Of course, THE SCRAPBOOK believes that Newsweek's enthusiasm for Sen. Barack (Change We Can Believe In) Obama bears no resemblance to its faith in Bucky Fuller.
Kennedy's Footnote
Buried in Justice Anthony Kennedy's majority opinion in Kennedy v. Louisiana is a remarkable citation. Making the inarguable point that "a State that punishes child rape by death may remove a strong incentive for the rapist not to kill the victim," Kennedy mysteriously feels the need to point curious readers to a St. John's Law Review article by Corey Rayburn Yung, a former clerk on the Eighth U.S. Circuit Court of Appeals. You can get the gist of the article from the state-of-the art academic wordplay in its title: "Better Dead Than R(ap)ed?: The Patriarchal Rhetoric Driving Capital Rape Statutes."
Proponents of applying the death penalty to child rapists, per Yung, are driven by "a new, but very old, rhetoric." Yung doesn't explain how something can be both "new" and "very old," but he does argue that "as long as populations and politicians can make the appeal that rape is an evil worse than death, they can push these laws with a load of Victorian, patriarchal baggage attached." Writes Yung,
When womyn's lives are leveraged into a utilitarian calculus that values chastity over survival, the Victorian shackles that feminism has sought to break reassert themselves in insidious fashion. Womyn's choices to live or die are then judged by cultural norms derived from patriarchy.
This is academic mumbo-jumbo.

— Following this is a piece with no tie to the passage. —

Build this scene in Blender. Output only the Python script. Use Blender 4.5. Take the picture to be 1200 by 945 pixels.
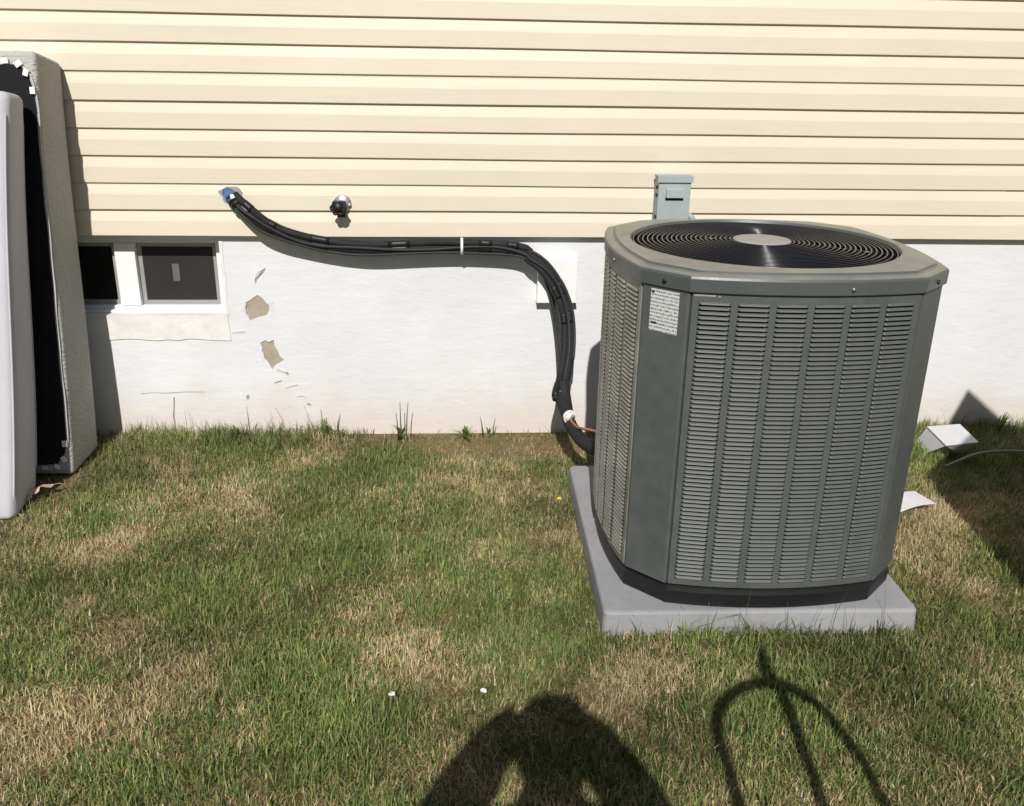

Also, as you can see in the above passage, it's riddled with spelling errors. Yung writes in one of his many footnotes, "I choose to adopt the gender-neutral term 'womyn' to refer to the people more commonly called 'women.' " Whatever you say, Corey.
From now on, THE SCRAPBOOK chooses to adopt the term "idiotz" to refer to the people more commonly called "former law clerks drunk on pomo feminist legal theory."